In Italia, spesso ci si difende dagli episodi razzisti sottolineando come l’intenzione (non razzista) possa giustificare pratiche come la blackface e uso di espressioni come la “N-word”. “Quella parola è inascoltabile e inaccettabile. Lo è per i semplice fatto che fa riaffiorare nelle persone nere degli episodi che non sono mai piacevoli. Insulti, discriminazioni e tanta sofferenza propria, dei familiari e del prossimo. Non importa l’intenzione, perché il risultato è comunque doloroso. Come se passeggiando facessi cadere il tè bollente addosso ad una persona: non era mia intenzione farle male, ma il risultato è quello. Basterebbe semplicemente fare attenzione a non usarla e capire perché non farlo” ha sottolineato. “Come fa una persona nera a ridere della N-word, quando magari è stata usata per insultare la propria madre o il proprio fratello?”.
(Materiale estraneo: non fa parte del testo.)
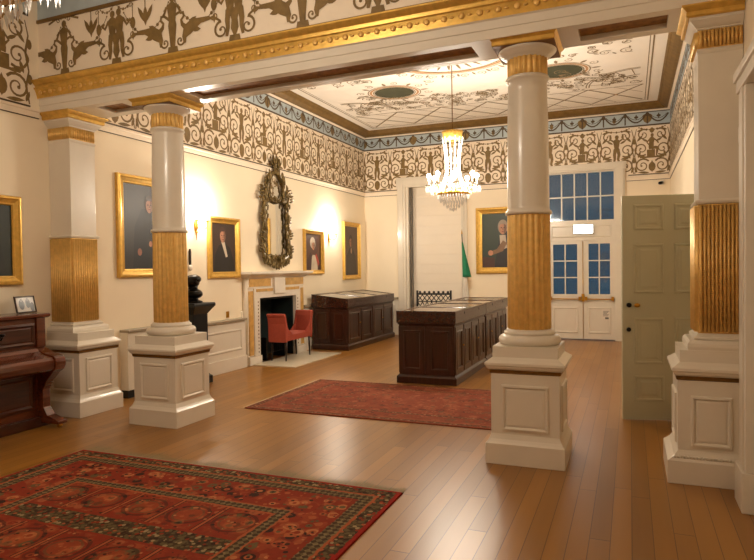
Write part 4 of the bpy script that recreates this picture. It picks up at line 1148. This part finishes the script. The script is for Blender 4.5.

“Ci sono molti stereotipi culturali verso le persone nere. È come se dovessimo sforzaci il doppio per far valere le nostre idee e raggiungere certi obiettivi lavorativi. Veniamo sempre indirizzati verso lavori manuali, sin da piccoli. Le donne poi vengono prese sempre per prostitute, a tutte le ore del giorno. Tanti episodi che portano avanti una visione distorta della comunità nera e afro-discendente” ha sottolineato. Nel quotidiano, però, le persone bianche possono fare piccoli azioni, per essere davvero dalla parte delle persone nere. “La prima cosa da fare è ascoltare. Farlo senza interrompere, senza sminuire le emozioni e i problemi delle persone nere. Dopodiché bisogna smettere di essere omertosi. Davanti a episodi di razzismo non bisogna tacere. A volte io stessa sono stata in silenzio, ma anche non dire niente è una violenza. Bisogna riconoscere che il problema c’è”, ha concluso Benedicta Djumpah.